No Brasil este tipo penal - que é a descrição de um fato ilícito - existe há cinco anos e foi introduzido pela Lei n 13.104/2015, como resultado das demandas feministas que pautaram as poucas transformações sociais e jurídicas observadas no país no campo dos Direitos das Mulheres.
Os números alarmantes de feminicídios no âmbito dos relacionamentos amorosos - o Brasil teve um aumento de 7,3% nos casos de feminicídio em 2019 em comparação com 2018 (Fórum Brasileiro de Segurança Pública) - popularizou o tipo penal. Porém, a ênfase no espaço doméstico pode dar a entender que a violência de gênero está restrita aos relacionamentos intrafamiliares, o que não é verdade.

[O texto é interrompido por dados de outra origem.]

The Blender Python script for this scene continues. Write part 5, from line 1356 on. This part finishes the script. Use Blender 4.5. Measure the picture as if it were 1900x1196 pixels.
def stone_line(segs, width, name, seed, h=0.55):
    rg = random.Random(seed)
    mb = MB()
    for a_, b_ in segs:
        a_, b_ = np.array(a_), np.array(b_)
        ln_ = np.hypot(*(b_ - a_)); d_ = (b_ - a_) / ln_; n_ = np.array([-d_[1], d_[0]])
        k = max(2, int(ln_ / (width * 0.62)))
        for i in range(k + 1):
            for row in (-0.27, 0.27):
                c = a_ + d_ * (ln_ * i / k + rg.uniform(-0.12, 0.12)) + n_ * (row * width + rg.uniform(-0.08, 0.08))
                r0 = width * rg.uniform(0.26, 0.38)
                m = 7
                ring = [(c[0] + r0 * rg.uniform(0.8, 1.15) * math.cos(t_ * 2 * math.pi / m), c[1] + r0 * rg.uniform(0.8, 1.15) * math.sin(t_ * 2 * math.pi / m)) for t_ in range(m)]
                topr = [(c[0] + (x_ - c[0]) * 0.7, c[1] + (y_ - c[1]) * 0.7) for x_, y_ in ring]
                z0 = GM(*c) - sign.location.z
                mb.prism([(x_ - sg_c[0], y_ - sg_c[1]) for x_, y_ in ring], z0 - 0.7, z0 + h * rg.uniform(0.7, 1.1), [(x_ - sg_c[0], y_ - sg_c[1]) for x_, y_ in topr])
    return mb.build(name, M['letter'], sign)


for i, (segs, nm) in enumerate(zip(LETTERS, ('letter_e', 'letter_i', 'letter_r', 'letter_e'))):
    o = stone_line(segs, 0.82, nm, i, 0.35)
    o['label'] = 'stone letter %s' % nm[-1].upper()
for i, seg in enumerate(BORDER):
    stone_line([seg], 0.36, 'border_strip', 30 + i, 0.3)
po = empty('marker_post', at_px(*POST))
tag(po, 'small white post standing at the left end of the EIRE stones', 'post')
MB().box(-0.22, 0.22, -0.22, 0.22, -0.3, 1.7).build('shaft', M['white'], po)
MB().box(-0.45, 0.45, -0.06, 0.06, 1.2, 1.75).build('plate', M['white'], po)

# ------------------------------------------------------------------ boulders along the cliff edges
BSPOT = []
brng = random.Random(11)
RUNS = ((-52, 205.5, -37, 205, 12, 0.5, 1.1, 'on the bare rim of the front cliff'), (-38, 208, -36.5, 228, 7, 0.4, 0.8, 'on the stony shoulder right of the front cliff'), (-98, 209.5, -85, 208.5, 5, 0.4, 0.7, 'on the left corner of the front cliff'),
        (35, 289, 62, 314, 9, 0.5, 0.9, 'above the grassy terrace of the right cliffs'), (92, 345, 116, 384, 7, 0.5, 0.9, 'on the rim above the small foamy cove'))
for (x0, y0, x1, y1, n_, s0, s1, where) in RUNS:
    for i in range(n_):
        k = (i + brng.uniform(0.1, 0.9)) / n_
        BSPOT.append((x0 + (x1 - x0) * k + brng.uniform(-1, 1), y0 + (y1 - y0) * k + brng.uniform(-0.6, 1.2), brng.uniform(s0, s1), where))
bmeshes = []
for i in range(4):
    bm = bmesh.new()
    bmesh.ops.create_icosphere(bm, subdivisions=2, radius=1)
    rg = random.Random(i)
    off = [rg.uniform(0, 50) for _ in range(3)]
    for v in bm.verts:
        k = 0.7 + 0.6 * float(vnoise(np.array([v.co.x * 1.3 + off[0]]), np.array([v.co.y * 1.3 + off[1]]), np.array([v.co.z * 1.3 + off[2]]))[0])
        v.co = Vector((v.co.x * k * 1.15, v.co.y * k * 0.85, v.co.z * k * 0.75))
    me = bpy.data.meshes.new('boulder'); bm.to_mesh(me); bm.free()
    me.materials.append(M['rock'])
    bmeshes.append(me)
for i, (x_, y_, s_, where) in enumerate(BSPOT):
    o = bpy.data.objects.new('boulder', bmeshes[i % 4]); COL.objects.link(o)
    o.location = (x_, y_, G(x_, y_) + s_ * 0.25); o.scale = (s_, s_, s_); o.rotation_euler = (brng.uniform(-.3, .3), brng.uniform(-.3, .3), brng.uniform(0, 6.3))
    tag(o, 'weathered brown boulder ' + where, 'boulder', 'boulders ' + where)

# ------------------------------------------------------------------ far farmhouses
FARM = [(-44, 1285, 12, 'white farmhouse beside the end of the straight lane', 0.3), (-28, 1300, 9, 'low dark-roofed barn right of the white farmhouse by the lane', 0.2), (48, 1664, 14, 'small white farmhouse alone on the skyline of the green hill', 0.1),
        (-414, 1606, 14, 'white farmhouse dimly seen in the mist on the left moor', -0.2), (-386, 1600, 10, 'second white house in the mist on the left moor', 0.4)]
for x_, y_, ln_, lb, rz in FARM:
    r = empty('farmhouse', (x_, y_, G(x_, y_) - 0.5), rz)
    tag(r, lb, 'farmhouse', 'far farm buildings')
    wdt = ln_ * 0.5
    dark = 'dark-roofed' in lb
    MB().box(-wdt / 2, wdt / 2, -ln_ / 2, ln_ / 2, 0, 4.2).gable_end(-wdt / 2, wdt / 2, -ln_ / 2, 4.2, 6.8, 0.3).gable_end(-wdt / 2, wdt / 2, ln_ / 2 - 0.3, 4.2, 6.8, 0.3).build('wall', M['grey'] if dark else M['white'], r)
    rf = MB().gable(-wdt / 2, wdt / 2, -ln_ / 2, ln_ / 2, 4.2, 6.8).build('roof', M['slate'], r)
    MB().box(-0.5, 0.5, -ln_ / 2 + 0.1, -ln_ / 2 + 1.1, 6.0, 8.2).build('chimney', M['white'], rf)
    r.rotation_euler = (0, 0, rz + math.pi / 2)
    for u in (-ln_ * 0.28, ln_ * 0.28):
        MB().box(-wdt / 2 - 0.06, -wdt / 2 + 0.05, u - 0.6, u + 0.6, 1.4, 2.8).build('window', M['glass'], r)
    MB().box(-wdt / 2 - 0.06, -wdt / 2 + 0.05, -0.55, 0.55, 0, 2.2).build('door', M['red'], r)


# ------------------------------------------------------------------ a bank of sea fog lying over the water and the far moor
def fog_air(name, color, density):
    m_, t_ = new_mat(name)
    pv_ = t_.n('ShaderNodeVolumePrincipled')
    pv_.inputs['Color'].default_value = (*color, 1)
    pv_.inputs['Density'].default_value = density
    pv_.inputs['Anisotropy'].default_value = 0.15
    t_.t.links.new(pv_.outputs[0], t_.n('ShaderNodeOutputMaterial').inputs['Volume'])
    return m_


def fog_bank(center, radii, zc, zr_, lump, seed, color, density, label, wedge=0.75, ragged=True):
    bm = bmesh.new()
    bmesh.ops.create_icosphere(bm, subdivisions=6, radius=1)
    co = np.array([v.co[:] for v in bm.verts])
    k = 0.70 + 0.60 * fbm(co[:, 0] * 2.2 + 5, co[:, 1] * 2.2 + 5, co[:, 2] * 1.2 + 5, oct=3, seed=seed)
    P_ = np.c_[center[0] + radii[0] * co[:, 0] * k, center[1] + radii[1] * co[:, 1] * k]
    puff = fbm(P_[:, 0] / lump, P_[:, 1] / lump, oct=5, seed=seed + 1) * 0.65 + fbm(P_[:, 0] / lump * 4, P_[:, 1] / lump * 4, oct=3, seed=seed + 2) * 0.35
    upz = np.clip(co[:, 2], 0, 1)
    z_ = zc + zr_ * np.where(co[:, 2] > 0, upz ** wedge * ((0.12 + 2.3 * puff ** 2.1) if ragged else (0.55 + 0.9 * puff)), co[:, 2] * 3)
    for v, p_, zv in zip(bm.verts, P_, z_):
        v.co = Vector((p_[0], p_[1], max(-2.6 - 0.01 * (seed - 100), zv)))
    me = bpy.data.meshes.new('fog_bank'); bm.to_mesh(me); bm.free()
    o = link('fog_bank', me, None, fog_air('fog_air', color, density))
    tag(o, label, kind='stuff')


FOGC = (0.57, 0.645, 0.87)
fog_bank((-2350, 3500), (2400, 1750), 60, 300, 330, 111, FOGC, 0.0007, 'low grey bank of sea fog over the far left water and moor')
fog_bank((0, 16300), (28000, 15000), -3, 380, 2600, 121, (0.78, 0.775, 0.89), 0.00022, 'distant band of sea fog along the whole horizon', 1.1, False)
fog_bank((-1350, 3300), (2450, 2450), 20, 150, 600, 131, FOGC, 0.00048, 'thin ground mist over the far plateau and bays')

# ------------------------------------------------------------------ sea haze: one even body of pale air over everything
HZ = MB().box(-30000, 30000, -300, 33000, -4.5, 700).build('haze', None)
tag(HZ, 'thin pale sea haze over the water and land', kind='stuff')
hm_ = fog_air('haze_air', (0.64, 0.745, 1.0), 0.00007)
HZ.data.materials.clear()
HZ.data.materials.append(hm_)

A violência baseada no gênero é uma resposta onipresente e, ao mesmo tempo, uma pedagogia que inibe as mulheres de usufruir dos direitos e liberdades em igualdade com os homens: a mulher deve permanecer no seu lugar, qual seja, o mais distante possível da política e espaços de poder. A desobediência pode resultar em violência e na interrupção da trajetória: foi assim com Marielle Franco.
A política foi construída socialmente como um domínio masculino, sob suas próprias regras. Contudo, nos últimos anos, o aumento da presença de mulheres em espaços políticos decisórios - promovido pelas cotas - violou este comando e expôs outras formas de violência contra os corpos femininos.
Desde a execução de Marielle Franco, a deputada estadual do Rio de Janeiro, Renata Souza, provoca o debate público em torno do conceito de feminicídio político. O conceito visibiliza e problematiza o assassinato de lideranças femininas por sua atuação partidária e/ou nos movimentos sociais organizados.
Dar nome jurídico às violências é simbolicamente importante, principalmente em um Estado Democrático de Direito, e pode contribuir para melhorar as práticas investigativas e os mecanismos de justiça, a fim de evitar mortes ou de esclarecer as fatais.
Desvelar essas condições é levantar o véu de uma realidade não nominada e apontar os limites estruturais da democracia brasileira, marcada pela marginalização das mulheres e outros grupos sociais subalternizados.
Porém, o conceito de feminicídio político ainda não tinha fundamentado decisões federais, até o recente julgamento no qual o Superior Tribunal de Justiça (Incidente de deslocamento de competência nº 24 - DF) recusou a transferência da investigação sobre os mandantes do assassinato da vereadora e de seu motorista Anderson Gomes.
O voto do ministro Rogerio Schietti Cruz mencionou expressamente a presença do componente de gênero no assassinato de Marielle Franco e, além disso, destacou o conceito de feminicídio político, evidenciando os ‘marcadores sociais’ - “sua origem, cor de pele, classe social e orientação sexual”, cujas somatórias a tornaram um corpo matável. Essa equação mostra que a violência política de gênero não atinge de modo igual todas as mulheres, podendo até gerar posições vantajosas para aquelas cuja ambição não ultrapasse o projeto pessoal.
É por isto que, neste momento de grave crise das instituições democráticas brasileiras e de aprofundamento do conservadorismo, a contraposição tanto no campo teórico quanto no prático, não pode prescindir da presença das mulheres, nas suas diversidades de raça/etnia, orientação sexual e classe.
Se por um lado é imprescindível dar nome jurídico ao assassinato político de mulheres por razões de gênero, por outro é urgente ocupar-se da política, para transformar de forma massiva as condições da nossa existência e forçar a redistribuição de poder.
Emilleny Lázaro*
É advogada civilista e integrante da Associação Brasileira de Juristas pela Democracia – Núcleo Tocantins.